Last year he told the LFD Board of Directors that he was going to step down at the end of 2019.
Sletmoe said it’s time – that he believes things are in good shape at the district and he’s ready for change.
“When you look at 2014 versus 2019, by the numbers, we’ve made significant increases,” he said.
LFD had 33 full-time employees in 2014; now it has 43. The number of volunteers when he arrived was “about 30.” Now it’s 86 – “and this list is an October list – we probably have more than that,” Sletmoe said.
Every management position – lieutenant, battalion chief, division chief, assistant fire chief and fire chief – has been promoted into that position in the last five years, he noted.
Sletmoe said he did his final two swearing-in ceremonies at the November LFD board meeting, bringing the total number of employees he’s sworn in to 27.
“During my tenure we’ve had this tremendous influx of new blood, new talent, new energy from existing employees, upward mobility. And that stuff is really exciting,” he said.
Financially, the district is stable and voters passed a 26-year $16 million Lebanon Fire District bond to replace the main fire station at its current location on Oak Street.
New Chief Joseph Rodondi, from northern California, is coming into a department in which all positions are filled and promotional lists are set, Sletmoe said.
“The budget is set, our agreements with the union are solid, our agreements with our neighboring agencies are set and solid, our equipment’s in good shape, and I feel like the district’s in a good place in the community.
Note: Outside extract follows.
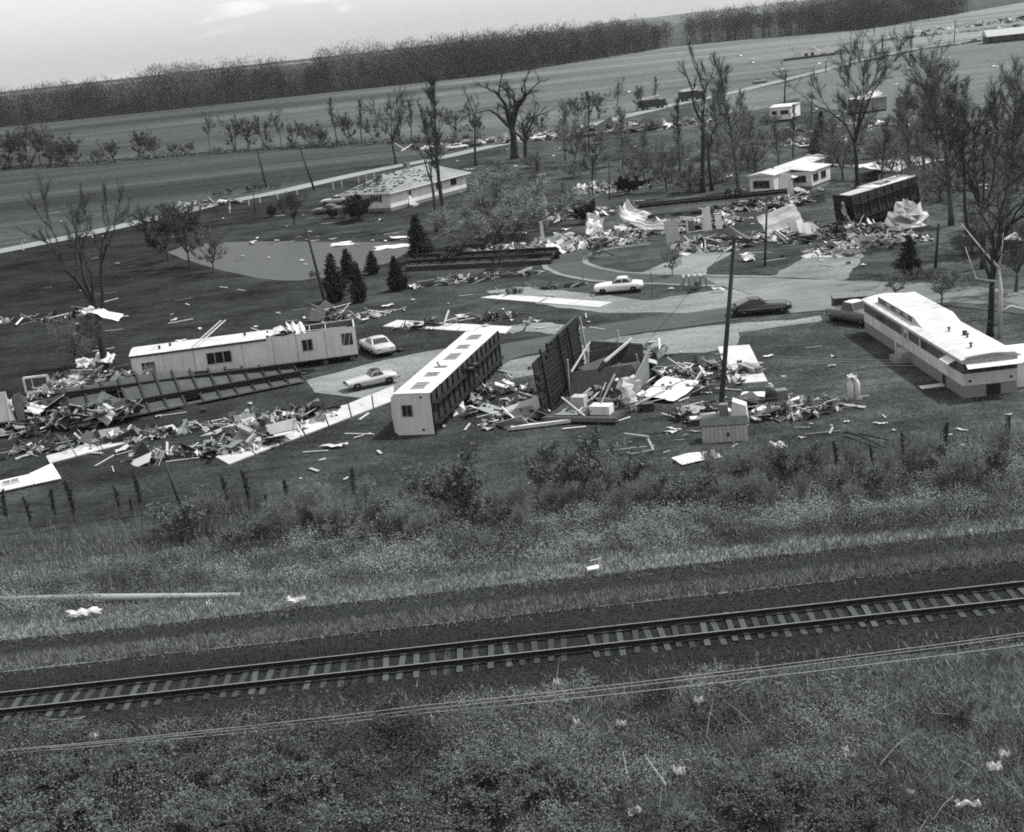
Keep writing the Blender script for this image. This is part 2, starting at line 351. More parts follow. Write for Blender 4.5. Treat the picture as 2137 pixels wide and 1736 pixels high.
def strip(name, mat, y0, y1, dz, jit, seed, x0=-75, x1=75, n=75, rows=4):
    g = rg(seed); m = MB(); a0 = np.cumsum(g.normal(0, jit, n)) * .5; a1 = np.cumsum(g.normal(0, jit, n)) * .5
    a0 -= np.linspace(a0[0], a0[-1], n); a1 -= np.linspace(a1[0], a1[-1], n)
    for i in range(n):
        x = x0 + (x1 - x0) * i / (n - 1)
        for k in range(rows + 1):
            y = (y0 + a0[i]) * (1 - k / rows) + (y1 + a1[i]) * k / rows
            m.v.append((x, y, ground_h(y) + dz))
    w = rows + 1
    m.f = [(i * w + k, (i + 1) * w + k, (i + 1) * w + k + 1, i * w + k + 1) for i in range(n - 1) for k in range(rows)]; m.m = [0] * len(m.f)
    return struct(m.build(name, mat, smooth=True))
strip('ballast_bed', 'ballast', 44.0, 51.4, .02, .06, 21)
strip('cinder_path', 'cinder', 51.9, 54.3, .03, .08, 22)
strip('dry_grass_strip', 'dry_grass', 51.0, 52.4, .045, .05, 23)
strip('dry_grass_bank', 'dry_grass', 54.2, 57.6, .025, .10, 24)
# ---- railway: two rails, each tie a part
trk = thing('railway_track', 'single railway track with dark rails on weathered ties crossing the foreground', 'railway')
for y in (47.05, 48.55):
    m = MB()
    m.bx(-75, 75, y - .075, y + .075, 1.14, 1.17); m.bx(-75, 75, y - .012, y + .012, 1.17, 1.27); m.bx(-75, 75, y - .037, y + .037, 1.27, 1.315)
    r = m.build('rail', 'steel_dark', trk)
    MB().bx(-75, 75, y - .03, y + .03, 1.315, 1.3165).build('running_surface', 'rail_top', r)
tie_m = [MB().box((0, 0, 0), (.23, 2.6, .18)).mesh('tie', k) for k in ('tie_pale', 'tie_pale', 'tie_dark')]
x = -31.0
while x < 31:
    z = R.choice([.99, .98, .97, .96, .95, .945, .935]) + R.uniform(-.02, .03)
    o = mobj('tie', R.choice(tie_m), trk, (x, 47.8 + R.uniform(-.08, .08), z), R.uniform(-.07, .07)); x += .56 + R.uniform(-.09, .09)
# ---- loose stuff made of many blades or leaves
def blades(name, P, length, width, seed, mats, lean=.5, up=1.0):
    """one thin triangle per point"""
    g = rg(seed); n = len(P); d = g.normal(0, lean, (n, 3)); d[:, 2] = np.abs(g.normal(up, .3, n)); d /= np.linalg.norm(d, axis=1)[:, None]
    L = (length * g.uniform(.5, 1.3, n))[:, None]; s = np.cross(d, g.normal(0, 1, (n, 3))); s /= np.linalg.norm(s, axis=1)[:, None] + 1e-9
    V = np.empty((n, 3, 3)); V[:, 0] = P - s * width; V[:, 1] = P + s * width; V[:, 2] = P + d * L
    k = len(mats) if isinstance(mats, (list, tuple)) else 1
    return np_mesh(name, V.reshape(-1, 3), np.arange(3 * n).reshape(-1, 3), mats, g.integers(0, k, n) if k > 1 else None)
def leaf_arrays(P, size, g, nrm=None):
    n = len(P); w = g.normal(0, 1, (n, 3))
    if nrm is not None: w = nrm + w * .28
    a = np.cross(w, g.normal(0, 1, (n, 3))); a /= np.linalg.norm(a, axis=1)[:, None] + 1e-9; b = np.cross(w, a); b /= np.linalg.norm(b, axis=1)[:, None] + 1e-9
    s = (size * g.uniform(.5, 1.4, n))[:, None]; V = np.empty((n, 4, 3))
    V[:, 0] = P - a * s; V[:, 1] = P + b * s * .8; V[:, 2] = P + a * s; V[:, 3] = P - b * s * .45
    return V
def leaves(name, P, size, seed, mats, weights=None):
    g = rg(seed); V = leaf_arrays(P, size, g); n = len(P); k = len(mats)
    return np_mesh(name, V[:, :3].reshape(-1, 3), np.arange(3 * n).reshape(-1, 3), mats, g.choice(k, n, p=weights))
def gh(y): return np.interp(y, [30, 38, 43, 56, 60, 67, 72], [.4, .7, 1.0, 1.0, .55, .1, 0.0])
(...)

Our level of community engagement is at an all-time high also.”
Examples of that include public education, public information, public fire and safety inspections.
“There’s this other, non-measurable thing out there, which is just how engaged are we in the community, and it is really high. I feel like, generally speaking, the community appreciates us and we appreciate the community. We have good rapport with our community.”
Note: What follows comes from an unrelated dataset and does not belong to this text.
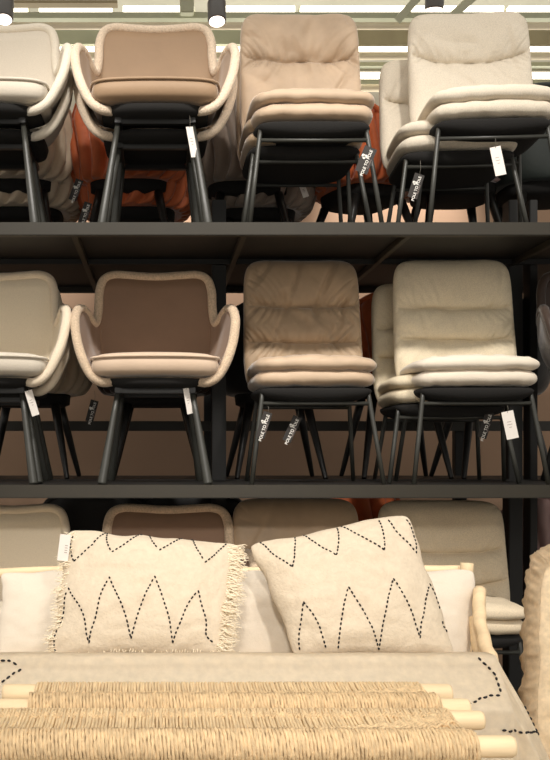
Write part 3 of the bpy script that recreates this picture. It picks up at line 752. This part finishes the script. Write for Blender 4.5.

In particular, the fire district’s relationship with the City of Lebanon is “really good,” he added.
“We work with them seamlessly on some stuff and on some stuff we work with them almost as though we were a city department. An example is our IT services (for which the district contracts with the city). It’s not like they’re an outside contractor. They treat us like family and whatever we need, we get.”
Though he has numbers to prove his points, Sletmoe said “what’s more important to me is employee engagement, employee satisfaction, high-quality new hires, high-quality promotions and community engagement. That’s what really matters.
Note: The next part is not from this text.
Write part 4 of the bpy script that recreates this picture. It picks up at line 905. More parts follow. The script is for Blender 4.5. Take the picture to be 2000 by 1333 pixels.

“When think about it, the thing I’m most happy about is, at least from my perception, the level of employee engagement and employee satisfaction – and I’ve been told it’s at an all-time high. That makes me really happy.”
So now he’s ready to settle down with his wife and the new puppy – and a new travel trailer – and “sleep in a little later.”
He and his wife have no specific plans, other than to “likely take a couple of months and do nothing.” He’s also been approached about doing consulting work, which will probably happen, Sletmoe said.
But with all three of their children married and their family scattered around the state and in Japan, he said they plan to focus on that aspect of their lives.
“I’ve given a lot to this career over 37 years,” he said. “I think that now’s a good time for me to give a lot to my family and us together.
“One thing retirement is going to afford us is the ability to drop and go. And when our youngest says, ‘Hey, we’re taking the month of May to travel the Oregon Coast and you should join us,’ now we can say, ‘Sure. Where do we meet?’ That’s pretty exciting.”
Sletmoe will leave with a lot of memories, he said. Among the “thousands” of calls to which he’s responded, some stick out.
He remembers the very first call he responded to as a rookie volunteer in Tualatin.
He remembers the first call he responded to in which “we did CPR on somebody and they didn’t live.”
He remembers his first experience with a defibrillator “and they came back to life.”
He remembers his first time riding the tailboard of a fire engine – something that firefighters no longer do, while another crew member held him as he unbuckled his safety belt to don his turnout gear as the truck rolled down Interstate 5.
“When we went to jump off, I couldn’t because the (safety) belt went through my coat sleeve.” Sletmoe recalled, with a chuckle.
His most vivid memory isn’t funny. It is when, as a deputy chief in Medford, he found himself as the first respondent – while other crew members were at a meeting – to a house fire just a few blocks from the fire station, which turned out to be the location of a murder and attempted-suicide.
“The first red flag was when we had difficulty opening the front door,” he said. Responding firefighters quickly discovered the bodies of an “unconscious, unresponsive” baby and an adult woman, whom they brought out, then found a man and three other children ages 3 through 6.
The only one who survived was the father, Jordan Criado, who was sentenced in 2013 to life in prison without parole for stabbing and smothering his family – the largest murder-suicide in Oregon history.
“That was a big deal for Medford, for the firefighters, for police, for all of us,” Sletmoe said. I know several of our members struggled in the aftermath of that. You can’t bring out a baby that’s been poisoned and stabbed without it doing something to you.”
Sletmoe leaves with a sense of accomplishment and looking back at a career he found enjoyable.
“Fighting fires is fun,” he said. “There’s a certain thing about it, where you’re crawling into a building and putting a fire out and if there’s no life lost, it’s what we all signed up to do. Saving, being able to help somebody out.
“You think about all the heroic things, but honestly, there have been times when sometimes the heroic thing that we have done is sit there holding Grandma’s hand because Grandpa just passed away.”
“That stuff makes it pretty meaningful.”